Exercise goal:
Both the line containing "Write the bpy" and the line containing "COL = S.collection" are part of the range to copy, along with every line between them. Copy it exactly and leave out the pictures.

(3D scene scripts)
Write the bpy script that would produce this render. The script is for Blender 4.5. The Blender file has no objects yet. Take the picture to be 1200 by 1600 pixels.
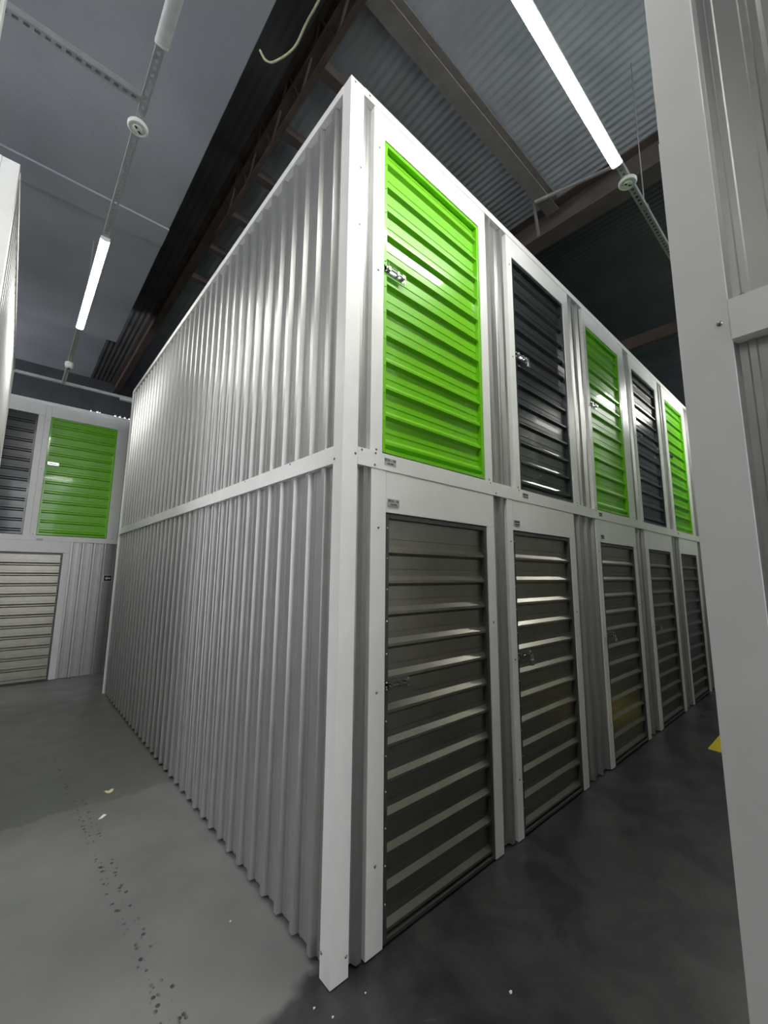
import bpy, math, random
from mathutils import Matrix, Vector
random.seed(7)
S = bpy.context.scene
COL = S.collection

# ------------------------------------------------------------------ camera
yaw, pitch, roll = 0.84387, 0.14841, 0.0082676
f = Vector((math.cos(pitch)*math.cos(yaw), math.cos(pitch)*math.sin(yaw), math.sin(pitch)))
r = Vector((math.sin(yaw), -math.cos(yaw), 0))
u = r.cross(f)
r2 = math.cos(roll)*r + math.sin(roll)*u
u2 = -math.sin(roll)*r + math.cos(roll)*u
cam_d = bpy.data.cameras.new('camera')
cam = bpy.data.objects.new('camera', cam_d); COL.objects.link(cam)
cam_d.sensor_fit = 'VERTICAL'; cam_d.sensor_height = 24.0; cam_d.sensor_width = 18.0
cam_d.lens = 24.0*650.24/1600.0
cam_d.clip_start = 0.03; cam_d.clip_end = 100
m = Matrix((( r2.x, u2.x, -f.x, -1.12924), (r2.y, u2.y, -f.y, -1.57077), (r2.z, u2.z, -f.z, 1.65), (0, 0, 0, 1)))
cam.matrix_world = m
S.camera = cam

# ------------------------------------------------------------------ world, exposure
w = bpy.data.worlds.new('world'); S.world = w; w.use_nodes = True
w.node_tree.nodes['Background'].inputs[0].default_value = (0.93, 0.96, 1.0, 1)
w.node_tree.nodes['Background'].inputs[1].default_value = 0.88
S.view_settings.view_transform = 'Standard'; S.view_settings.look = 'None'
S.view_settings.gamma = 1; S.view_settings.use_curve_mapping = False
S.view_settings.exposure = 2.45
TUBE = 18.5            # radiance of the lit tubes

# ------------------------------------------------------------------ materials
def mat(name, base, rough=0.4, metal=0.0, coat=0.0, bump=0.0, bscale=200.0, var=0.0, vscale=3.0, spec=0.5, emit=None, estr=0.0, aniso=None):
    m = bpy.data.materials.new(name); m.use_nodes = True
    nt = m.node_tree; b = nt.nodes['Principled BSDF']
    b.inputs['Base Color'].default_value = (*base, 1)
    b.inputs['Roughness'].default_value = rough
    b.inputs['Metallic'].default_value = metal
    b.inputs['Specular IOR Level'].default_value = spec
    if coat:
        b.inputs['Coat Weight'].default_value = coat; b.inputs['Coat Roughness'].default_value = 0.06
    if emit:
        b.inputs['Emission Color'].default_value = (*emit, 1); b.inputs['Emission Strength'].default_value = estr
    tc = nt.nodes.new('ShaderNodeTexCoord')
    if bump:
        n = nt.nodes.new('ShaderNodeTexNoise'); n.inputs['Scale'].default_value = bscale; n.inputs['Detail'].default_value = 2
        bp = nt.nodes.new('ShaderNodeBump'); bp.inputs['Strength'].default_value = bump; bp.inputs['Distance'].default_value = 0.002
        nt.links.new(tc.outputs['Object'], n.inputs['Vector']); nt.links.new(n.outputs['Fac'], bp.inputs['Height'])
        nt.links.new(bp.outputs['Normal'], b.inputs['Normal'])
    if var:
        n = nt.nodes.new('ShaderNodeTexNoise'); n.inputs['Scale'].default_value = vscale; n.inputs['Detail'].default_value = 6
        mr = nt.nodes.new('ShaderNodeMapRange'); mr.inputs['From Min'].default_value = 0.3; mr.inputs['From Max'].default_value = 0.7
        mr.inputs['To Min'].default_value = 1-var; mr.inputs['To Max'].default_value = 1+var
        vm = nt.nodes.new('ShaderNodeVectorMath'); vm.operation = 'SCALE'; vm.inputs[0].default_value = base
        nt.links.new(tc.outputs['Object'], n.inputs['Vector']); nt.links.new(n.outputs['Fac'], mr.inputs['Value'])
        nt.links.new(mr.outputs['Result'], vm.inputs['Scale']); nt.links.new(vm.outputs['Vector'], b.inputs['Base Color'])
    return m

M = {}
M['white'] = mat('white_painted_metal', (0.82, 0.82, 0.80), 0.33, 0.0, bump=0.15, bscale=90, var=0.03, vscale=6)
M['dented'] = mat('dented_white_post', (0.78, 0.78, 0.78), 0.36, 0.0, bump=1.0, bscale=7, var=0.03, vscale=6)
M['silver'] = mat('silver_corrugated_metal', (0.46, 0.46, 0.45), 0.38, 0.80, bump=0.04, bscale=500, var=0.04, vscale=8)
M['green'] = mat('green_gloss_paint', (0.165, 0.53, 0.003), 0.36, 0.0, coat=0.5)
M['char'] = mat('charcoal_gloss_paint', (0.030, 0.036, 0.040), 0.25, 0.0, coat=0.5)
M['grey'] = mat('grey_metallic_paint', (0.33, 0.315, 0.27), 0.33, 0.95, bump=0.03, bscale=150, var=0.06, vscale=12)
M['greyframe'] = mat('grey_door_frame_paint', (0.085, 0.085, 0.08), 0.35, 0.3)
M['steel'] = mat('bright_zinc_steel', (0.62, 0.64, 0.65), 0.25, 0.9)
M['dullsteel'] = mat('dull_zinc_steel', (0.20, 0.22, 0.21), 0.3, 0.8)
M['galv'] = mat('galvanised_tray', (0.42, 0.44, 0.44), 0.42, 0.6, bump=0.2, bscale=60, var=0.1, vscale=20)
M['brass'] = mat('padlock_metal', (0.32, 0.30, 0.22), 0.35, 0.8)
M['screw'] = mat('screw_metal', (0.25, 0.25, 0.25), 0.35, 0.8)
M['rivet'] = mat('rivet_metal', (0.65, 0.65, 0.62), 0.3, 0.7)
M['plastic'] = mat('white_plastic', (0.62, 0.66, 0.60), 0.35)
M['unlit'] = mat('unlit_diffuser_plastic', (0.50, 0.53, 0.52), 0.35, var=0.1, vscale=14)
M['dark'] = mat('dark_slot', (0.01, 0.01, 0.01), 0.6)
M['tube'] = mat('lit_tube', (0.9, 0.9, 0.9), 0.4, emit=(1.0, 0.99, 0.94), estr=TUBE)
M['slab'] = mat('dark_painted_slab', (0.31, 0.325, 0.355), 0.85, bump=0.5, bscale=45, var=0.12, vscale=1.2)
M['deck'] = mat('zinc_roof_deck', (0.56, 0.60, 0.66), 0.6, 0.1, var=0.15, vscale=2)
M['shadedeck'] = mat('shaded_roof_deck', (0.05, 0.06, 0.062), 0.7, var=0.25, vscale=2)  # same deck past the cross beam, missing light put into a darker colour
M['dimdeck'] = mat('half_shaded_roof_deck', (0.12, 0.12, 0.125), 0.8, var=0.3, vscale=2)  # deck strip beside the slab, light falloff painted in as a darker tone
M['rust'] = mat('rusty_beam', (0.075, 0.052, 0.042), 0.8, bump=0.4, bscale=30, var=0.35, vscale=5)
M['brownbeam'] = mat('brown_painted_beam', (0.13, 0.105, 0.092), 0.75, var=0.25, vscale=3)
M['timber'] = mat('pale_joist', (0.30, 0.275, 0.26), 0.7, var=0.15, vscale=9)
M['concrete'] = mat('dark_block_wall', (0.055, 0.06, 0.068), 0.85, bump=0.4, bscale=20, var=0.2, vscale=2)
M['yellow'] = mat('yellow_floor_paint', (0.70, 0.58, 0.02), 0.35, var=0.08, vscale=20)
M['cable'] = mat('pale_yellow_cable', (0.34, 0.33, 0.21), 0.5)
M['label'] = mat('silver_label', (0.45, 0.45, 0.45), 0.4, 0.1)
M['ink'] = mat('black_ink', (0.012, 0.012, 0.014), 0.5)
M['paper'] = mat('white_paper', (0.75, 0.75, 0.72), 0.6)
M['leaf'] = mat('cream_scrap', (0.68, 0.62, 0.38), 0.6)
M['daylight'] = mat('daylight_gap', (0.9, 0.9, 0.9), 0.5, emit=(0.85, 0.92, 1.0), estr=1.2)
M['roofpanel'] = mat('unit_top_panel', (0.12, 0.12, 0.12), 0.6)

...

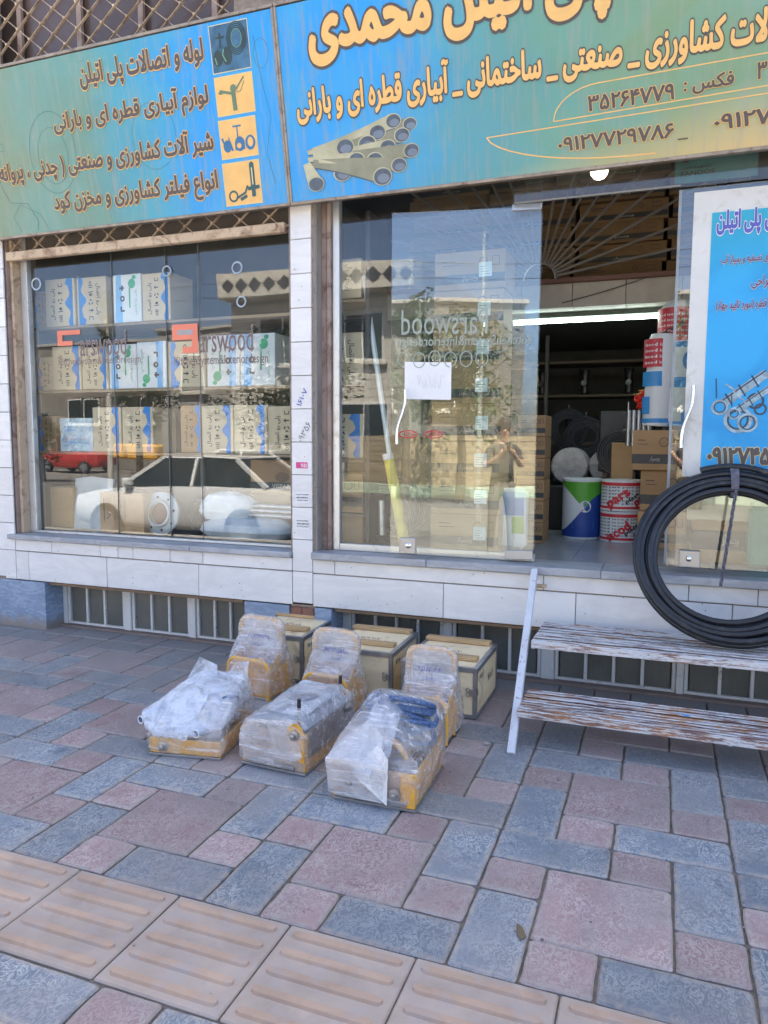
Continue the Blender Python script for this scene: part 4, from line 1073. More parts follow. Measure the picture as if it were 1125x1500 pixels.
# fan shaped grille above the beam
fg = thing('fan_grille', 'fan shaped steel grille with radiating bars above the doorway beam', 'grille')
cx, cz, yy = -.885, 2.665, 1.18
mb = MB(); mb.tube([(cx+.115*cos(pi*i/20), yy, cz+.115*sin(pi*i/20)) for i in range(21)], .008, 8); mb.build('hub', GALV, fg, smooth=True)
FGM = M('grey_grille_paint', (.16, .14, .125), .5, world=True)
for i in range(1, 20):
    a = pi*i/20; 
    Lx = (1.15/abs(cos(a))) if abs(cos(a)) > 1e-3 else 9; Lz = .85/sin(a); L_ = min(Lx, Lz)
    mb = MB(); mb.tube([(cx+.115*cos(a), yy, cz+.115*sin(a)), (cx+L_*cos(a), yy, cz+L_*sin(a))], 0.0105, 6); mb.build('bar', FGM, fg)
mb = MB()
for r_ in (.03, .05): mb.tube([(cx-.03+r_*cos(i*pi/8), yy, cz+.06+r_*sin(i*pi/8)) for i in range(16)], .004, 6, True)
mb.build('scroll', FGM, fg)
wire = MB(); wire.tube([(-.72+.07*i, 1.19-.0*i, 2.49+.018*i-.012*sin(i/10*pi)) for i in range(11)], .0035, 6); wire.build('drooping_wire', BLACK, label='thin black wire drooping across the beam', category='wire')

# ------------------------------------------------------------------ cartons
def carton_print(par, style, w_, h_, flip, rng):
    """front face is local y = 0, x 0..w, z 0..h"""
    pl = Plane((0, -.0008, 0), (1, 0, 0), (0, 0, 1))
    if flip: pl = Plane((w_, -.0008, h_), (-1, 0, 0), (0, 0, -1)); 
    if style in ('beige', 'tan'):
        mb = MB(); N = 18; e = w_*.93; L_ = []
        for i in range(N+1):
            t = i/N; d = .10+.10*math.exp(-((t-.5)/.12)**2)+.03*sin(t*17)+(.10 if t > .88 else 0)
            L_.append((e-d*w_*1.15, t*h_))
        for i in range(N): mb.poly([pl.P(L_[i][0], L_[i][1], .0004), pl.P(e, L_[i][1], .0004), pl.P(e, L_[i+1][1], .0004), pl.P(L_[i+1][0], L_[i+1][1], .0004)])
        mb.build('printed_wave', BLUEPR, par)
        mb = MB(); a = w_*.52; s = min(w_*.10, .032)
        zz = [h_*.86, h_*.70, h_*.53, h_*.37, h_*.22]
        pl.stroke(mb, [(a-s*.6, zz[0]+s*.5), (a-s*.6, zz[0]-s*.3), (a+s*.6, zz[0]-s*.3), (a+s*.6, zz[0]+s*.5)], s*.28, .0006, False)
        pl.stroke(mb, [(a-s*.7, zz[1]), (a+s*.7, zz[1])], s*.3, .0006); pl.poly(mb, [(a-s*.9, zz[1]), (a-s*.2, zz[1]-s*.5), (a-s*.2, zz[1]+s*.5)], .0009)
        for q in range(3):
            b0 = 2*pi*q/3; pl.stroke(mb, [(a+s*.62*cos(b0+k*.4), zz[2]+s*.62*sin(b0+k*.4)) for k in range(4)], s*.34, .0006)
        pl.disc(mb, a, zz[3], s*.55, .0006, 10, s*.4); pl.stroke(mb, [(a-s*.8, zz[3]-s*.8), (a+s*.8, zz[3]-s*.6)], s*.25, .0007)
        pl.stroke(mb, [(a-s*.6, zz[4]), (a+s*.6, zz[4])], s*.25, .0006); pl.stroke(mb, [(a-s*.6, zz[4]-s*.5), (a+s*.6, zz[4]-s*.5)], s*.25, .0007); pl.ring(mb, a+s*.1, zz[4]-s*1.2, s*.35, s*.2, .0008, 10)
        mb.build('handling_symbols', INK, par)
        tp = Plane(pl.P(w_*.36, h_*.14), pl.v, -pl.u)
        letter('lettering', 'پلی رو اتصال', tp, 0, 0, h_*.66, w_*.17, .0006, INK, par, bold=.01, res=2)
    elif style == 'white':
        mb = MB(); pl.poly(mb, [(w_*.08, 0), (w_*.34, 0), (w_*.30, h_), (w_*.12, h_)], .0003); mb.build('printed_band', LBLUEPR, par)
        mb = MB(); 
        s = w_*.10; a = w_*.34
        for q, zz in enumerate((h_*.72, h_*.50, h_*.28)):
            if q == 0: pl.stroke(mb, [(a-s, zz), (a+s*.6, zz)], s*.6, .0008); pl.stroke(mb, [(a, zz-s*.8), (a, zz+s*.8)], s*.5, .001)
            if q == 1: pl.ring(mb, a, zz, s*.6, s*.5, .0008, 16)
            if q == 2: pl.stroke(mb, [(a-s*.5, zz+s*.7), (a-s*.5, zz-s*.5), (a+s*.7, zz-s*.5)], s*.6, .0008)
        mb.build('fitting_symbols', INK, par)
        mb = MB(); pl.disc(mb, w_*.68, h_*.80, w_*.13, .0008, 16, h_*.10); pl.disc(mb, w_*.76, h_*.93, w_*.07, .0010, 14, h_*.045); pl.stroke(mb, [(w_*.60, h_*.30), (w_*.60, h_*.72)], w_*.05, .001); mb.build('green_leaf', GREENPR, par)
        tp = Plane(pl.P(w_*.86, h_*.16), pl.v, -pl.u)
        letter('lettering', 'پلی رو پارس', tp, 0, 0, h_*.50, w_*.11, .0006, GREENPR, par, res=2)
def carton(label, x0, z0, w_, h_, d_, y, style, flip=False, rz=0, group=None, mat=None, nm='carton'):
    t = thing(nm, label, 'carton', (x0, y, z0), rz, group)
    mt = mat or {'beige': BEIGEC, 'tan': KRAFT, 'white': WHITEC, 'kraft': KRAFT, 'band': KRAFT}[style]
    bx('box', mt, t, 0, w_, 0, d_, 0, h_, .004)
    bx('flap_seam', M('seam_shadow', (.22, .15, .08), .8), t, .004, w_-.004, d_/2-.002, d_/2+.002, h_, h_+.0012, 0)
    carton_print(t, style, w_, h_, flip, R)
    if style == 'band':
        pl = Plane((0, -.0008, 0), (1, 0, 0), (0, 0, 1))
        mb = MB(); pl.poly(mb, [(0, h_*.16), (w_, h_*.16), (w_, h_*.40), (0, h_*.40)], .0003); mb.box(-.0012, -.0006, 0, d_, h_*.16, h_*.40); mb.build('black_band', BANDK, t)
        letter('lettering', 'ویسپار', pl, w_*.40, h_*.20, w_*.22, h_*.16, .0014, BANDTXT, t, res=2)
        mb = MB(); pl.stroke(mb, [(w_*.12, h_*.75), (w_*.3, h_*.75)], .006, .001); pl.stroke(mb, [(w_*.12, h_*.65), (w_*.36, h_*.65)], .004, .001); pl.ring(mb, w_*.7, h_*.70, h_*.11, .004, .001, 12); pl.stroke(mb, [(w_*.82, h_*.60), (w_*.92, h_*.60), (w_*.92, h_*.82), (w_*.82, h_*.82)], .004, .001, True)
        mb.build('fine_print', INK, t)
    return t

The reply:
Write the bpy script that would produce this render. The script is for Blender 4.5. The Blender file has no objects yet. Take the picture to be 1200 by 1600 pixels.
import bpy, math, random
from mathutils import Matrix, Vector
random.seed(7)
S = bpy.context.scene
COL = S.collection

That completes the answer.